SUPPLIED DATA.
*-*-*
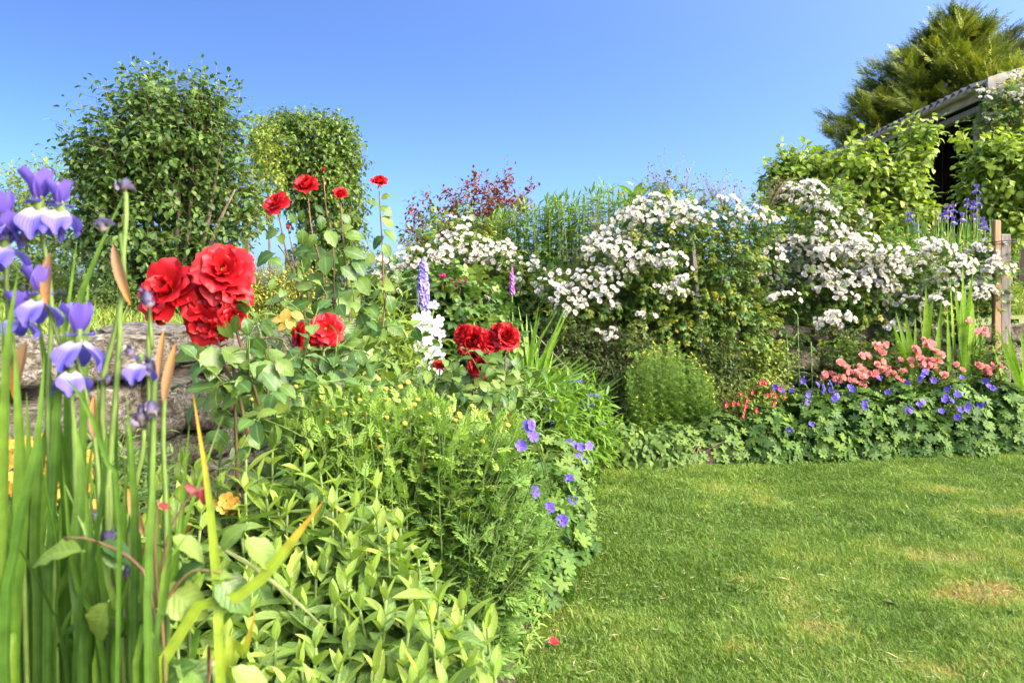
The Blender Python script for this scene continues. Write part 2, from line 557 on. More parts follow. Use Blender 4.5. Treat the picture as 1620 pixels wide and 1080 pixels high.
def petal_mat(name, stops, rough=0.5, transl=0.25, tcol=(1, 1, 1), var=0.15, streak=0.0, streakcol=(1, 1, 1), spec=0.3):
    """colour runs along the petal from base (0) to edge (1)"""
    m, N, L = _nt(name)
    uv = N.new('ShaderNodeUVMap'); sp = N.new('ShaderNodeSeparateXYZ'); L.new(uv.outputs[0], sp.inputs[0])
    rp = _ramp(N, stops); L.new(sp.outputs['Y'], rp.inputs[0])
    col = rp.outputs[0]
    if streak:
        mu = N.new('ShaderNodeMath'); mu.operation = 'MULTIPLY'; L.new(sp.outputs['X'], mu.inputs[0]); mu.inputs[1].default_value = 75.0
        si = N.new('ShaderNodeMath'); si.operation = 'SINE'; L.new(mu.outputs[0], si.inputs[0])
        mr = N.new('ShaderNodeMapRange'); L.new(si.outputs[0], mr.inputs[0]); mr.inputs[1].default_value = 0.2; mr.inputs[2].default_value = 1
        mr.inputs[4].default_value = streak
        col = _mixc(N, L, mr.outputs[0], col, streakcol)
    mr2 = N.new('ShaderNodeMapRange'); L.new(_rnd(N, L), mr2.inputs[0]); mr2.inputs[3].default_value = 1 - var; mr2.inputs[4].default_value = 1.0
    cb = N.new('ShaderNodeCombineColor')
    for i in range(3): L.new(mr2.outputs[0], cb.inputs[i])
    col = _mixc(N, L, 1.0, col, cb.outputs[0], 'MULTIPLY')
    pb = N.new('ShaderNodeBsdfPrincipled'); L.new(col, pb.inputs['Base Color'])
    pb.inputs['Roughness'].default_value = rough; pb.inputs['Specular IOR Level'].default_value = spec
    tr = N.new('ShaderNodeBsdfTranslucent'); L.new(_mixc(N, L, 1.0, col, tcol, 'MULTIPLY'), tr.inputs['Color'])
    mx = N.new('ShaderNodeMixShader'); mx.inputs[0].default_value = transl
    L.new(pb.outputs[0], mx.inputs[1]); L.new(tr.outputs[0], mx.inputs[2])
    out = N.new('ShaderNodeOutputMaterial'); L.new(mx.outputs[0], out.inputs['Surface'])
    return m

def rough_mat(name, stops, scale=8.0, rough=0.85, bump=0.4, bscale=None, stretch=(1, 1, 1), detail=6, spots=None, dist=0.02, per_obj=0.25, spec=0.3):
    """noise-coloured hard surface; spots = (colour, scale, threshold)"""
    m, N, L = _nt(name)
    tc = N.new('ShaderNodeTexCoord'); mp = N.new('ShaderNodeMapping'); mp.inputs['Scale'].default_value = stretch
    L.new(tc.outputs['Object'], mp.inputs['Vector'])
    oi = N.new('ShaderNodeObjectInfo'); vm = N.new('ShaderNodeVectorMath'); vm.operation = 'ADD'
    L.new(mp.outputs[0], vm.inputs[0]); cx = N.new('ShaderNodeCombineXYZ'); L.new(oi.outputs['Random'], cx.inputs[0]); L.new(oi.outputs['Random'], cx.inputs[2])
    sc = N.new('ShaderNodeVectorMath'); sc.operation = 'SCALE'; L.new(cx.outputs[0], sc.inputs[0]); sc.inputs['Scale'].default_value = 17.0
    L.new(sc.outputs[0], vm.inputs[1])
    nz = N.new('ShaderNodeTexNoise'); nz.inputs['Scale'].default_value = scale; nz.inputs['Detail'].default_value = detail; nz.inputs['Roughness'].default_value = 0.62
    L.new(vm.outputs[0], nz.inputs['Vector'])
    rp = _ramp(N, stops); L.new(nz.outputs['Fac'], rp.inputs[0])
    col = rp.outputs[0]
    if spots:
        for (c, s, th) in spots:
            n2 = N.new('ShaderNodeTexNoise'); n2.inputs['Scale'].default_value = s; n2.inputs['Detail'].default_value = 4; n2.inputs['Roughness'].default_value = 0.7
            L.new(vm.outputs[0], n2.inputs['Vector'])
            mr = N.new('ShaderNodeMapRange'); L.new(n2.outputs['Fac'], mr.inputs[0]); mr.inputs[1].default_value = th; mr.inputs[2].default_value = th + 0.07
            col = _mixc(N, L, mr.outputs[0], col, c)
    if per_obj:
        mr2 = N.new('ShaderNodeMapRange'); L.new(oi.outputs['Random'], mr2.inputs[0]); mr2.inputs[3].default_value = 1 - per_obj; mr2.inputs[4].default_value = 1 + per_obj
        cb = N.new('ShaderNodeCombineColor')
        for i in range(3): L.new(mr2.outputs[0], cb.inputs[i])
        col = _mixc(N, L, 1.0, col, cb.outputs[0], 'MULTIPLY')
    pb = N.new('ShaderNodeBsdfPrincipled'); L.new(col, pb.inputs['Base Color']); pb.inputs['Roughness'].default_value = rough
    pb.inputs['Specular IOR Level'].default_value = spec
    if bump:
        n3 = N.new('ShaderNodeTexNoise'); n3.inputs['Scale'].default_value = bscale or scale * 3; n3.inputs['Detail'].default_value = 6; n3.inputs['Roughness'].default_value = 0.7
        L.new(vm.outputs[0], n3.inputs['Vector'])
        bp = N.new('ShaderNodeBump'); bp.inputs['Strength'].default_value = bump; bp.inputs['Distance'].default_value = dist
        L.new(n3.outputs['Fac'], bp.inputs['Height']); L.new(bp.outputs[0], pb.inputs['Normal'])
    out = N.new('ShaderNodeOutputMaterial'); L.new(pb.outputs[0], out.inputs['Surface'])
    return m

# ------------------------------------------------------------------ growth
def sprig_leaves(B, D, Ls, k, ang=55, size=(0.05, 0.08), droop=0.15, ldroop=0.15, taper=0.3, opp=False, upw=0.9):
    """leaves along straight-ish shoots: B bases, D directions, Ls lengths -> Nx4x4 and the shoot lines"""
    B = np.asarray(B, float); D = nrm(D); n = len(B); Ls = np.broadcast_to(np.asarray(Ls, float), (n,))
    ref = np.where(np.abs(D[:, 2:3]) > 0.9, np.array([[1.0, 0, 0]]), np.array([[0, 0, 1.0]]))
    a = nrm(np.cross(D, ref)); b = np.cross(D, a)
    out = []
    ph0 = rng.uniform(0, 6.28, n)
    ca, sa = math.cos(math.radians(ang)), math.sin(math.radians(ang))
    for j in range(k):
        t = (j + 0.75) / k
        pos = B + D * (Ls * t)[:, None]; pos[:, 2] -= droop * Ls * t * t
        ph = ph0 + (math.pi * (j % 2) + (j // 2) * 1.6 if opp else j * 2.4)
        side = a * np.cos(ph)[:, None] + b * np.sin(ph)[:, None]
        last = j == k - 1
        c_, s_ = (0.94, 0.34) if last else (ca, sa)
        d = D * c_ + side * s_ + rng.normal(0, 0.14, (n, 3)); d[:, 2] -= ldroop
        up = UP * upw + D * 0.35 + rng.normal(0, 0.28, (n, 3))
        s = rng.uniform(size[0], size[1], n) * (1 - taper * t)
        out.append(frames(pos, d, up, s))
    tt = np.array([0, 0.5, 1.0])
    lines = B[:, None, :] + D[:, None, :] * (Ls[:, None, None] * tt[None, :, None])
    lines[:, :, 2] -= droop * Ls[:, None] * (tt ** 2)[None, :]
    return np.concatenate(out), lines

def E(px, py, Y, rw, rh, dep, w=None):
    """an ellipsoid given in photo pixels at depth Y; dep in metres"""
    return (P(px, py, Y), np.array([rw / F * Y, dep, rh / F * Y]), w if w else rw * rh)

def ell_points(ells, n, lo=0.45):
    w = np.array([e[2] for e in ells], float); w /= w.sum()
    idx = rng.choice(len(ells), n, p=w)
    c = np.array([e[0] for e in ells])[idx]; r = np.array([e[1] for e in ells])[idx]
    u = rdir(n); rad = rng.uniform(lo ** 3, 1, n) ** (1 / 3)
    return c + u * r * rad[:, None], nrm(u * r / r.max(axis=1, keepdims=True))

def crown(th, ells, n_sprig, k, protos, size, mat, n_ind, slen=(0.12, 0.25), up=0.5, lo=0.45, ang=55, twig=None, droop=0.12, ldroop=0.2, opp=False, noise=0.45, twig_r=0.002, stuff='foliage'):
    p, out = ell_points(ells, n_sprig, lo)
    D = nrm(out + UP * up + rng.normal(0, noise, (n_sprig, 3)))
    Ls = rng.uniform(slen[0], slen[1], n_sprig)
    M, lines = sprig_leaves(p - D * (Ls * 0.5)[:, None], D, Ls, k, ang, size, droop, ldroop, opp=opp)
    put_copies(th, M, protos, [mat], n_ind, stuff=stuff)
    if twig is not None:
        tubes_stuff(th, lines, twig_r, twig_r * 0.5, twig, sides=3)
    return p, D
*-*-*
TASK DIRECTIONS. Using the material above, count the lines containing the word "from". Reply with the number alone.

TASK RESPONSE. 2